As a writer myself, I whole-heartedly agree that this sum is grossly out of sync with the rest of the literary world, and it makes me a bit nauseous. It's very discouraging when the rest of us are begging for crumbs from the industry -- especially as that eye-watering sum also means she's going to have an equally eye-watering amount of money thrown at marketing, and again... some of us would be thrilled with a tiny proportion of that. I also honestly worry about what it's going to do to her mental health and her writing -- a nice problem to have, sure, but it's also a lot of pressure.
I've been a fan of TJR since her first book Forever, Interrupted in 2013 (when nobody had heard of her) and I've loved most of her books. (We were Twitter friends, back when Twitter was still fun and she was still on it!) Malibu Rising is far from her best -- I absolutely loved both Daisy Jones and Evelyn Hugo. Daisy Jones in particular is notable for how deftly she uses a structure that in lesser hands could have fallen flat.
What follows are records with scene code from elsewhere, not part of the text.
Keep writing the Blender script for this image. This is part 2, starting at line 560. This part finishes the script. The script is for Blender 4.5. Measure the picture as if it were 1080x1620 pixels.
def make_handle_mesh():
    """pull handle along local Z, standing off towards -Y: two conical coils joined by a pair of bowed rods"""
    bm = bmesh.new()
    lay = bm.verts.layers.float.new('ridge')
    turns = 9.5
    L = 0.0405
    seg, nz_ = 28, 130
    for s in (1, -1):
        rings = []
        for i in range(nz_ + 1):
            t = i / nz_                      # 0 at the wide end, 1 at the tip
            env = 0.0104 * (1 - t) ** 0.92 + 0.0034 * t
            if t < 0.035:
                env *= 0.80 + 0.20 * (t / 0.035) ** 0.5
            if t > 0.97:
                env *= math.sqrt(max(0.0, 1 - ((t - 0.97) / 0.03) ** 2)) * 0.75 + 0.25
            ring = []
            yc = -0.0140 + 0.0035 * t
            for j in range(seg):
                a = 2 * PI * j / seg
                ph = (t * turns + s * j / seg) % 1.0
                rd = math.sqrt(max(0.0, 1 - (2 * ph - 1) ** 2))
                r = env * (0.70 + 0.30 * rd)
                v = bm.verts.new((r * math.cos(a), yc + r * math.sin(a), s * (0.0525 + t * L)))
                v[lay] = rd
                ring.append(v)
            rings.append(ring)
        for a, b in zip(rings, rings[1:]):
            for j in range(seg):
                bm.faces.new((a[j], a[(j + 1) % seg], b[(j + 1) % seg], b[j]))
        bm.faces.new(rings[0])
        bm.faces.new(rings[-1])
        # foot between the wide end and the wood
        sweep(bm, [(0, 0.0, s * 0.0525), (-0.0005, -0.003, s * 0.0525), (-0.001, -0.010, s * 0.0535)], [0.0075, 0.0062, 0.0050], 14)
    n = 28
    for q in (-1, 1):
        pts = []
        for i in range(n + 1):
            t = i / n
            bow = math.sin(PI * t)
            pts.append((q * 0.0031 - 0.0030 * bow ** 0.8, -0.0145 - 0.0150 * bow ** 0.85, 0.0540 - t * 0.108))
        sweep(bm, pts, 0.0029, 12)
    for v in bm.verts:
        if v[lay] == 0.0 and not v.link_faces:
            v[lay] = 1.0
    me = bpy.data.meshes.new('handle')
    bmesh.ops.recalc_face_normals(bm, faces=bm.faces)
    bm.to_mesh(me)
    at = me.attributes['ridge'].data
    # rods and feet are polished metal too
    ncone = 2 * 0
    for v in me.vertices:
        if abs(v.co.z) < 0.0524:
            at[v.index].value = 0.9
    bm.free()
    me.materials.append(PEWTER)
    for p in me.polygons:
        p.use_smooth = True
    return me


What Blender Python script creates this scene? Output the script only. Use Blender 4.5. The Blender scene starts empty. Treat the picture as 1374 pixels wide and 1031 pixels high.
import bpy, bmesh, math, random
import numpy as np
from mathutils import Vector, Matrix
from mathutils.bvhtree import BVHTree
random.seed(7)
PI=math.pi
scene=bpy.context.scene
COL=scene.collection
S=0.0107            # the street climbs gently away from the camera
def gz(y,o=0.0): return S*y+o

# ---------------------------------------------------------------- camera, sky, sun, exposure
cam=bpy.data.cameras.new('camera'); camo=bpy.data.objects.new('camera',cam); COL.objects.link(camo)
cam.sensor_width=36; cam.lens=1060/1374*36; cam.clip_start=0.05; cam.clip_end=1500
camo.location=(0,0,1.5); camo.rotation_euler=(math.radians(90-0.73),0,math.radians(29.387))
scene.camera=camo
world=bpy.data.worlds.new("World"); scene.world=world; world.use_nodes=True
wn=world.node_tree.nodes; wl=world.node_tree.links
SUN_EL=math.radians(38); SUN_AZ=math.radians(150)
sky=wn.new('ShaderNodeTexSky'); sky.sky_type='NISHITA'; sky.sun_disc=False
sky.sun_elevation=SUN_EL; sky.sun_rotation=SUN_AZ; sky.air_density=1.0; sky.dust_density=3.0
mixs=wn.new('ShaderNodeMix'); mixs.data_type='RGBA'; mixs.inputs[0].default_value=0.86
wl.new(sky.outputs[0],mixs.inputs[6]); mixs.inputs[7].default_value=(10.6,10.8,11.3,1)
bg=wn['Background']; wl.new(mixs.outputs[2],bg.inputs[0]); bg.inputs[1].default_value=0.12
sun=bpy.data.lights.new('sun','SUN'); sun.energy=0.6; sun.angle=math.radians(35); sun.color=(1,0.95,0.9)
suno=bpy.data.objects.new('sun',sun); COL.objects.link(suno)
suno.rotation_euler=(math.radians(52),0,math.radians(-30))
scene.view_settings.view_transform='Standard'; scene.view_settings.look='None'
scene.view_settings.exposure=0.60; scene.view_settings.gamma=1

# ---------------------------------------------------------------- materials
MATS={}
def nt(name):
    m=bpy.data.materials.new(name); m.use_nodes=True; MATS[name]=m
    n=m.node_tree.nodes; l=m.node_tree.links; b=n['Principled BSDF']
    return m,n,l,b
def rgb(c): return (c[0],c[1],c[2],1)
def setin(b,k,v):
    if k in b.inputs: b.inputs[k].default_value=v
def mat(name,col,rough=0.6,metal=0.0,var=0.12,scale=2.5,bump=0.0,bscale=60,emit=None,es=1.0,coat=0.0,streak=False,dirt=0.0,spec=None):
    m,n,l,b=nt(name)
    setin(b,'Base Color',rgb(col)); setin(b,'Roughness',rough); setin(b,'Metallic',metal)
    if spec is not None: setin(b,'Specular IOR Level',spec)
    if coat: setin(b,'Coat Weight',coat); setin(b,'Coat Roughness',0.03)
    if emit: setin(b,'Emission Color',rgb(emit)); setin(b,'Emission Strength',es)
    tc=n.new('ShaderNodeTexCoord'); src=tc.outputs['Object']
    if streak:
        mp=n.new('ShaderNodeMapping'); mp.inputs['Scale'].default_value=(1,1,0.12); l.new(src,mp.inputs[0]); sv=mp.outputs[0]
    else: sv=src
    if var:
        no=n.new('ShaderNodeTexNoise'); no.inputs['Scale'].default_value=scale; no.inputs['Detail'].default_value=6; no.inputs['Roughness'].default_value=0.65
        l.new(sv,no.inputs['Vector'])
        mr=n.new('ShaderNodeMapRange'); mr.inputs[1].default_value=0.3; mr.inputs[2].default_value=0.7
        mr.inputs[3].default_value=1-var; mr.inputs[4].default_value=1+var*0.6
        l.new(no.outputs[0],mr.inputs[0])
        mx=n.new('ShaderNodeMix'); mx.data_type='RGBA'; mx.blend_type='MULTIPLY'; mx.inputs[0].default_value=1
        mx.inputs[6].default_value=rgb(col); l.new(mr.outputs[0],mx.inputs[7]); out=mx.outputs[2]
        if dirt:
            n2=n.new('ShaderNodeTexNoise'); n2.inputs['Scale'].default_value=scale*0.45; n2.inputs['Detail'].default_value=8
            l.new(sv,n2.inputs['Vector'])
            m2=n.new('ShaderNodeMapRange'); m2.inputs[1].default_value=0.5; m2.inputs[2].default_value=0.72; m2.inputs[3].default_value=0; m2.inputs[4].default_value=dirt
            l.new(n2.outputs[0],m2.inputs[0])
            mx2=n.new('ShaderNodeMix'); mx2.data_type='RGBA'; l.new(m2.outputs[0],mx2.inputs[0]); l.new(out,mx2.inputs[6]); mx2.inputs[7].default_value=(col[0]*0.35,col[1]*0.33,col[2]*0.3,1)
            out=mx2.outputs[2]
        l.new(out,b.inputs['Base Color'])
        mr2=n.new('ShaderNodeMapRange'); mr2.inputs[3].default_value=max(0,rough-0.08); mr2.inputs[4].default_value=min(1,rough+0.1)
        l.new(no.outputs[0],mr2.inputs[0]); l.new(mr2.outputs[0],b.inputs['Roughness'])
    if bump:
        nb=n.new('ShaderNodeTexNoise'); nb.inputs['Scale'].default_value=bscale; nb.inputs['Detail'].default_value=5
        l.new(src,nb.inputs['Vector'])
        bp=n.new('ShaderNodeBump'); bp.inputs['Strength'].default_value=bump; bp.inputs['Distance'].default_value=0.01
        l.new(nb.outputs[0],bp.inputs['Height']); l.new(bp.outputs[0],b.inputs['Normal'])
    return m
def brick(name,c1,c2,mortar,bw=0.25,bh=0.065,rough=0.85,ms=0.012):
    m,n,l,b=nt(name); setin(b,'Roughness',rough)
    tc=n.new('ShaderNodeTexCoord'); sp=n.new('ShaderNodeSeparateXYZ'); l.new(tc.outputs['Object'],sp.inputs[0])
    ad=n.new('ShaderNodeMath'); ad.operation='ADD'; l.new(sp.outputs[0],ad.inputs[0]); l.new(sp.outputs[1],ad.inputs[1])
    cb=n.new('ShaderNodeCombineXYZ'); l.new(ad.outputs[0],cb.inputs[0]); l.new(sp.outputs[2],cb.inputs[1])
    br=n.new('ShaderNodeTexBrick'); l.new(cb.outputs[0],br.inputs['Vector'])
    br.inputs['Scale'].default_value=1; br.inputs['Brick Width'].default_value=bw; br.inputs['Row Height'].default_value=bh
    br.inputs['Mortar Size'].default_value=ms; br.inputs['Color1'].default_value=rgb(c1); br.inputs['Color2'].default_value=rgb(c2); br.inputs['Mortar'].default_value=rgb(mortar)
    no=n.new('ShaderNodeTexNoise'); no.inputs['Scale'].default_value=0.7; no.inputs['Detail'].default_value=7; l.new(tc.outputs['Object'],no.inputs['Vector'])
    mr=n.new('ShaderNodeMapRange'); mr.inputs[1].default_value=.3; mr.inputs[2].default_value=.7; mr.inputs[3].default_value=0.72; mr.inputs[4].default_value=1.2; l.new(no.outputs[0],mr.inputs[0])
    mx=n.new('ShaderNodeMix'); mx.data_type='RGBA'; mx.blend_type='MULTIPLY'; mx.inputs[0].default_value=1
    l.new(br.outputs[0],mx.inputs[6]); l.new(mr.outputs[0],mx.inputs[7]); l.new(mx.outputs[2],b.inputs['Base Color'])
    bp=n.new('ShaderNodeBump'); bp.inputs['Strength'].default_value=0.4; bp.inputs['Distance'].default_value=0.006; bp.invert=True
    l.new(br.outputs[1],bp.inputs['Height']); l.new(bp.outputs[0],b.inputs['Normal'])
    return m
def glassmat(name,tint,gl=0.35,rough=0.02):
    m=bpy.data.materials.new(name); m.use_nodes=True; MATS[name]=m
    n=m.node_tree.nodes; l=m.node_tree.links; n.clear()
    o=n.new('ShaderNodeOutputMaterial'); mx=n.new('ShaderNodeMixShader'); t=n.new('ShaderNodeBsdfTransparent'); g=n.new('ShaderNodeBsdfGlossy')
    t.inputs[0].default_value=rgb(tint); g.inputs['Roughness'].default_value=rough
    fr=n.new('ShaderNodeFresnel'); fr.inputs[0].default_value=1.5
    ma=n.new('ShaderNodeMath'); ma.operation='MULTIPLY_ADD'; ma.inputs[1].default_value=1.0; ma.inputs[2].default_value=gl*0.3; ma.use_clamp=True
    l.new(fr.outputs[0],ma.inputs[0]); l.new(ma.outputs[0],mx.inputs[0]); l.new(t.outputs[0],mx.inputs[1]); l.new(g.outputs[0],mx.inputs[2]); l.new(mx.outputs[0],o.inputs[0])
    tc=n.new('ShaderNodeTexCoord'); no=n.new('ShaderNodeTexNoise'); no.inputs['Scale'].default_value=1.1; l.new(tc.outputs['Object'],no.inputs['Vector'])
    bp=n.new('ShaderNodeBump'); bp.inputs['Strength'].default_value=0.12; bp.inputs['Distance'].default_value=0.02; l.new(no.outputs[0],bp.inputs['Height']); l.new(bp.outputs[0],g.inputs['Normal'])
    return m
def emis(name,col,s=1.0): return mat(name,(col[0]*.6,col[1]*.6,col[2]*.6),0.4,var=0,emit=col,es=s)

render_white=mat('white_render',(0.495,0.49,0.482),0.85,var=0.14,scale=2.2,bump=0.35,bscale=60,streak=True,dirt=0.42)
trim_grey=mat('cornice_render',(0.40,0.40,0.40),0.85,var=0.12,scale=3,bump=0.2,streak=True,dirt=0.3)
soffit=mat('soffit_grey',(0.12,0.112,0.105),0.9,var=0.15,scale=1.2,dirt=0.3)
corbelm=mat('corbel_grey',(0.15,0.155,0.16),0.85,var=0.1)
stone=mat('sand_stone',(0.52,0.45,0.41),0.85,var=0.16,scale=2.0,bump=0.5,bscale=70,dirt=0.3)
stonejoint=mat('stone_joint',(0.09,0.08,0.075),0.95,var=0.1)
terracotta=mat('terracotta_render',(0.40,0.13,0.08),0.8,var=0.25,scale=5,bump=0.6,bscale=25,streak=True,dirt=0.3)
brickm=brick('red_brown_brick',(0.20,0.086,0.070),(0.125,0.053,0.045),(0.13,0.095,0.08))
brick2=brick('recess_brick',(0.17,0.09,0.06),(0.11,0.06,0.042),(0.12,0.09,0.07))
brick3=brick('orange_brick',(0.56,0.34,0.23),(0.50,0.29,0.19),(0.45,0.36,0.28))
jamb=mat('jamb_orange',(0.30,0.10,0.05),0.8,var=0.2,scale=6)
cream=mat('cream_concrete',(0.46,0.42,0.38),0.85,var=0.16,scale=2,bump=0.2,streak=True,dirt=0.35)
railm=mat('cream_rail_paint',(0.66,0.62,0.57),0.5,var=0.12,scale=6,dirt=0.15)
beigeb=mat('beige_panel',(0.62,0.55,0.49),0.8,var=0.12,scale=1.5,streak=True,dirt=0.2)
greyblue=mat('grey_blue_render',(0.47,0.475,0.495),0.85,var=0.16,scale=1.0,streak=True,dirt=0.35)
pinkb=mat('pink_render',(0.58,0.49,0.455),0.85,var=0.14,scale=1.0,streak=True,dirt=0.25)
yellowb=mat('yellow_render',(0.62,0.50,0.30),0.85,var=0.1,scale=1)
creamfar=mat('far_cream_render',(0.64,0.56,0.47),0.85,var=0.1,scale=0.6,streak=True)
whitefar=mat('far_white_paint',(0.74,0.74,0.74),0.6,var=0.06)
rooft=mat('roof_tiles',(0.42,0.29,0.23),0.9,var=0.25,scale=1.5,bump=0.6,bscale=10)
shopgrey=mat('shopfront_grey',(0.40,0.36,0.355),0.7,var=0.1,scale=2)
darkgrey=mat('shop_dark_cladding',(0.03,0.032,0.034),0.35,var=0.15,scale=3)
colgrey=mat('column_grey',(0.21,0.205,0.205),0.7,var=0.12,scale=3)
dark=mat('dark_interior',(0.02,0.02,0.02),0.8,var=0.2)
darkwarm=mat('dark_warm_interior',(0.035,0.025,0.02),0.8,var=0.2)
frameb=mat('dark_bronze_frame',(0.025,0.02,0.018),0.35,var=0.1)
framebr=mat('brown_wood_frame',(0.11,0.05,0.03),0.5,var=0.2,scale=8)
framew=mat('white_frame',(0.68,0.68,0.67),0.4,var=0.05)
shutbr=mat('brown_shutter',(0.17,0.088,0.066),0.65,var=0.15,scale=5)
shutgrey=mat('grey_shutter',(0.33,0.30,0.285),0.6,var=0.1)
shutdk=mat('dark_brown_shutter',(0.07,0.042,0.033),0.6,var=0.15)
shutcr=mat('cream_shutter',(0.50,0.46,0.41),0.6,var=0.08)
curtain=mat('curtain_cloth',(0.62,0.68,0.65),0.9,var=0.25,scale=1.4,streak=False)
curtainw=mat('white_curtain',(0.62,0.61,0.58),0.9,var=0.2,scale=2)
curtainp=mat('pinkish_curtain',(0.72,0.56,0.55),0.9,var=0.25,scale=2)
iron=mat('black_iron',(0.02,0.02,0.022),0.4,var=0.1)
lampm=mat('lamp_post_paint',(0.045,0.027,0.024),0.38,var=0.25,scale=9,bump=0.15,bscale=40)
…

So, I'm not going to say "you must read them" or anything like that -- each to their own, and you should read what you want to, and there are some underrated gems out there that are just as if not more deserving of the hype than these admittedly over-exposed books -- but if my first read by her had been Malibu Rising, I might not have been overly impressed either. I liked it! It went down easily. But it was ultimately enjoyable but forgettable. I can't say the same about some of her other books, which truly blew me away.